- Given task
Drop every picture. Then return, exactly, the lines from the beginning of the listing below through the one containing "COL = scene.collection".
━━━ Given material
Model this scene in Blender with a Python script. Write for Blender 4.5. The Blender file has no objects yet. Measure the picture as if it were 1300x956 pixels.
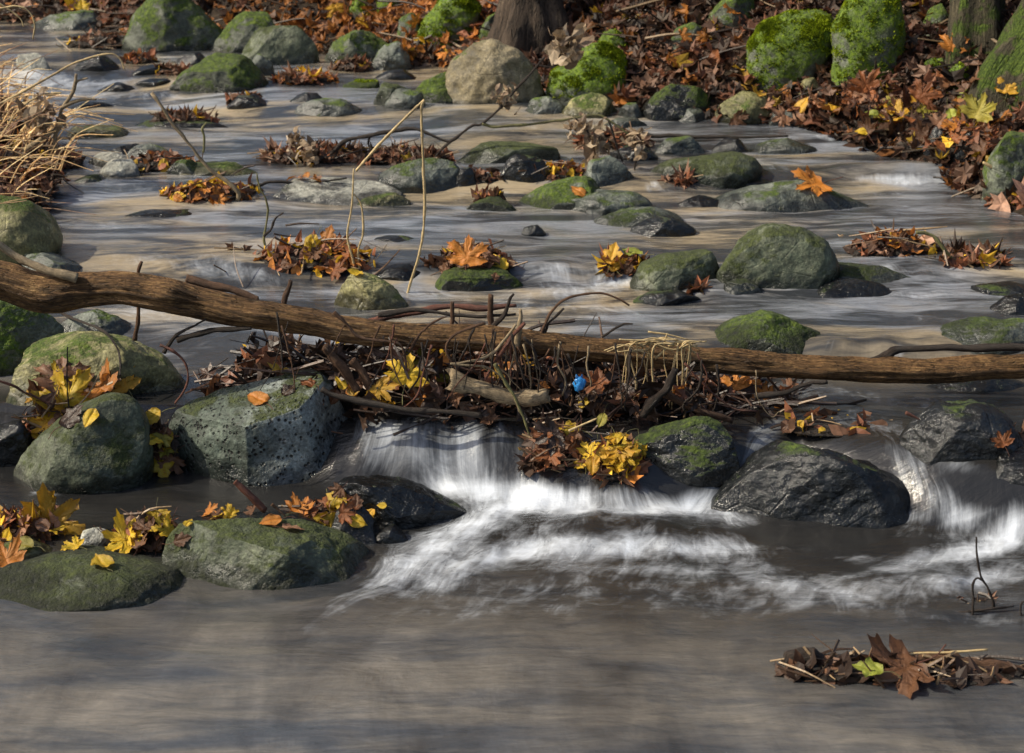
import bpy, bmesh, math, random
import numpy as np
from mathutils import Vector, Matrix, Quaternion

random.seed(7)
RNG = np.random.default_rng(11)
scene = bpy.context.scene
COL = scene.collection

# ------------------------------------------------------------------ camera
CAMZ = 1.5
PITCH = math.radians(17.65)
F = 2426.0
cam_d = bpy.data.cameras.new('camera')
cam_d.sensor_fit = 'HORIZONTAL'
cam_d.angle = 2 * math.atan(650 / F)
cam_d.clip_start = 0.05
cam_d.clip_end = 2000
cam_d.dof.use_dof = True
cam_d.dof.focus_distance = 4.25
cam_d.dof.aperture_fstop = 9.0
cam = bpy.data.objects.new('camera', cam_d)
COL.objects.link(cam)
cam.location = (0, 0, CAMZ)
cam.rotation_euler = (math.pi / 2 - PITCH, 0, 0)
scene.camera = cam
FWD = np.array([0, math.cos(PITCH), -math.sin(PITCH)])
UP = np.array([0, math.sin(PITCH), math.cos(PITCH)])
RIGHT = np.array([1.0, 0, 0])
CAM = np.array([0, 0, CAMZ])

def ray(px, py):
    return FWD + RIGHT * (px - 650) / F - UP * (py - 478) / F

def on_z(px, py, z):
    d = ray(px, py)
    return CAM + d * ((z - CAMZ) / d[2])

def on_y(px, py, y):
    d = ray(px, py)
    return CAM + d * (y / d[1])

def project(P):
    v = P - CAM
    dep = v @ FWD
    return 650 + F * (v @ RIGHT) / dep, 478 - F * (v @ UP) / dep, dep

# ------------------------------------------------------------------ noise
def _hash(ix, iy, iz, seed):
    h = (ix.astype(np.int64) * 374761393 + iy.astype(np.int64) * 668265263 + iz.astype(np.int64) * 2147483647 + seed * 974634777) & 0xFFFFFFFF
    h = ((h ^ (h >> 13)) * 1274126177) & 0xFFFFFFFF
    h = h ^ (h >> 16)
    return (h & 0xFFFFFF) / float(0xFFFFFF) * 2 - 1

def vnoise(P, seed=0):
    P = np.asarray(P, float)
    i = np.floor(P).astype(np.int64)
    f = P - i
    u = f * f * f * (f * (f * 6 - 15) + 10)
    r = 0
    for dx in (0, 1):
        wx = u[:, 0] if dx else 1 - u[:, 0]
        for dy in (0, 1):
            wy = u[:, 1] if dy else 1 - u[:, 1]
            for dz in (0, 1):
                wz = u[:, 2] if dz else 1 - u[:, 2]
                r = r + wx * wy * wz * _hash(i[:, 0] + dx, i[:, 1] + dy, i[:, 2] + dz, seed)
    return r

def fbm(P, oct=4, seed=0, gain=0.5):
    a, r, s = 1.0, 0, 1.0
    for o in range(oct):
        r = r + a * vnoise(P * s + 17.3 * o, seed + o)
        a *= gain
        s *= 2.03
    return r

def sstep(a, b, x):
    t = np.clip((x - a) / (b - a), 0, 1)
    return t * t * (3 - 2 * t)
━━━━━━
- The answer
Model this scene in Blender with a Python script. Write for Blender 4.5. The Blender file has no objects yet. Measure the picture as if it were 1300x956 pixels.
import bpy, bmesh, math, random
import numpy as np
from mathutils import Vector, Matrix, Quaternion

random.seed(7)
RNG = np.random.default_rng(11)
scene = bpy.context.scene
COL = scene.collection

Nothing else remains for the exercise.